→ **Given task**
The listing below should be copied in full, word for word.

________________________

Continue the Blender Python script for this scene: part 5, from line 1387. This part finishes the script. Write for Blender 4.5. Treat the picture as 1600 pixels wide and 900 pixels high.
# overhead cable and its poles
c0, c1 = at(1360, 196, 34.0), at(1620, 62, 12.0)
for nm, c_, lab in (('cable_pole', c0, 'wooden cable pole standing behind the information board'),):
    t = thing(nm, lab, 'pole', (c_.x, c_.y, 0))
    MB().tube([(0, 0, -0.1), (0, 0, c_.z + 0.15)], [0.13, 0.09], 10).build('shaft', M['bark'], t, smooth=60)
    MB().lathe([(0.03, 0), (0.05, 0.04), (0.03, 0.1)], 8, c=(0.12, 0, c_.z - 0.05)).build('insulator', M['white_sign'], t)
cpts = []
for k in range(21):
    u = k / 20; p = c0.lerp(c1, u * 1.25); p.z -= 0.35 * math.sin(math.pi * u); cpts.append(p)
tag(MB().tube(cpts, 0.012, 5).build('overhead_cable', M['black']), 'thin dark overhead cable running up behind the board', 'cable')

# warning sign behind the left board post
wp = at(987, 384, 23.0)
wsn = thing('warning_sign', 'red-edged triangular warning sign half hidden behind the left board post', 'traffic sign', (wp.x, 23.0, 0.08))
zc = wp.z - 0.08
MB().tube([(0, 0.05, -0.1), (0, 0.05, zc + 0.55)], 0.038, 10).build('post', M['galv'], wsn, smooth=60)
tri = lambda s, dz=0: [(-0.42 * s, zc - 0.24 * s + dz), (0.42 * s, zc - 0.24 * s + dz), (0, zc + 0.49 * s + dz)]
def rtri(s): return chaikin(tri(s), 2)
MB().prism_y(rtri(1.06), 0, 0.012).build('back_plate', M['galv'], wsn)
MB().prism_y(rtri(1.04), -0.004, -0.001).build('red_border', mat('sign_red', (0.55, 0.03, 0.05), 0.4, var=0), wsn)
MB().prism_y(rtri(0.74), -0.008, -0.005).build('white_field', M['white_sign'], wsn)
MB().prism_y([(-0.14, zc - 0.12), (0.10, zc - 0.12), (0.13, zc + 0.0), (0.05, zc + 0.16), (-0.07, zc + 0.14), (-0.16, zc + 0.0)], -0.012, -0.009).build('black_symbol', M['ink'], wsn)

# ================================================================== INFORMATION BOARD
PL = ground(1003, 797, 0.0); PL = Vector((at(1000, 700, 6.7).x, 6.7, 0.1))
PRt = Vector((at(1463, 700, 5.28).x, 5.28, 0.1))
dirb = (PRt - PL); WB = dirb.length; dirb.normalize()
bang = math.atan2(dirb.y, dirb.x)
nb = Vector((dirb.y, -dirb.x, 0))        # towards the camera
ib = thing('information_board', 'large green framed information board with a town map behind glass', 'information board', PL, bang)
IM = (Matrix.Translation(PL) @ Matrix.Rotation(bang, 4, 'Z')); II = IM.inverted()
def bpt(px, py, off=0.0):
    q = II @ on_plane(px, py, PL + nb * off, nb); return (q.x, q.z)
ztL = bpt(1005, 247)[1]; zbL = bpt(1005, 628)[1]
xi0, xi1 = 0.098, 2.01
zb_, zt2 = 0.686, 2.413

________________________

→ **Task answer**
Continue the Blender Python script for this scene: part 5, from line 1387. This part finishes the script. Write for Blender 4.5. Treat the picture as 1600 pixels wide and 900 pixels high.
# overhead cable and its poles
c0, c1 = at(1360, 196, 34.0), at(1620, 62, 12.0)
for nm, c_, lab in (('cable_pole', c0, 'wooden cable pole standing behind the information board'),):
    t = thing(nm, lab, 'pole', (c_.x, c_.y, 0))
    MB().tube([(0, 0, -0.1), (0, 0, c_.z + 0.15)], [0.13, 0.09], 10).build('shaft', M['bark'], t, smooth=60)
    MB().lathe([(0.03, 0), (0.05, 0.04), (0.03, 0.1)], 8, c=(0.12, 0, c_.z - 0.05)).build('insulator', M['white_sign'], t)
cpts = []
for k in range(21):
    u = k / 20; p = c0.lerp(c1, u * 1.25); p.z -= 0.35 * math.sin(math.pi * u); cpts.append(p)
tag(MB().tube(cpts, 0.012, 5).build('overhead_cable', M['black']), 'thin dark overhead cable running up behind the board', 'cable')

# warning sign behind the left board post
wp = at(987, 384, 23.0)
wsn = thing('warning_sign', 'red-edged triangular warning sign half hidden behind the left board post', 'traffic sign', (wp.x, 23.0, 0.08))
zc = wp.z - 0.08
MB().tube([(0, 0.05, -0.1), (0, 0.05, zc + 0.55)], 0.038, 10).build('post', M['galv'], wsn, smooth=60)
tri = lambda s, dz=0: [(-0.42 * s, zc - 0.24 * s + dz), (0.42 * s, zc - 0.24 * s + dz), (0, zc + 0.49 * s + dz)]
def rtri(s): return chaikin(tri(s), 2)
MB().prism_y(rtri(1.06), 0, 0.012).build('back_plate', M['galv'], wsn)
MB().prism_y(rtri(1.04), -0.004, -0.001).build('red_border', mat('sign_red', (0.55, 0.03, 0.05), 0.4, var=0), wsn)
MB().prism_y(rtri(0.74), -0.008, -0.005).build('white_field', M['white_sign'], wsn)
MB().prism_y([(-0.14, zc - 0.12), (0.10, zc - 0.12), (0.13, zc + 0.0), (0.05, zc + 0.16), (-0.07, zc + 0.14), (-0.16, zc + 0.0)], -0.012, -0.009).build('black_symbol', M['ink'], wsn)

# ================================================================== INFORMATION BOARD
PL = ground(1003, 797, 0.0); PL = Vector((at(1000, 700, 6.7).x, 6.7, 0.1))
PRt = Vector((at(1463, 700, 5.28).x, 5.28, 0.1))
dirb = (PRt - PL); WB = dirb.length; dirb.normalize()
bang = math.atan2(dirb.y, dirb.x)
nb = Vector((dirb.y, -dirb.x, 0))        # towards the camera
ib = thing('information_board', 'large green framed information board with a town map behind glass', 'information board', PL, bang)
IM = (Matrix.Translation(PL) @ Matrix.Rotation(bang, 4, 'Z')); II = IM.inverted()
def bpt(px, py, off=0.0):
    q = II @ on_plane(px, py, PL + nb * off, nb); return (q.x, q.z)
ztL = bpt(1005, 247)[1]; zbL = bpt(1005, 628)[1]
xi0, xi1 = 0.098, 2.01
zb_, zt2 = 0.686, 2.413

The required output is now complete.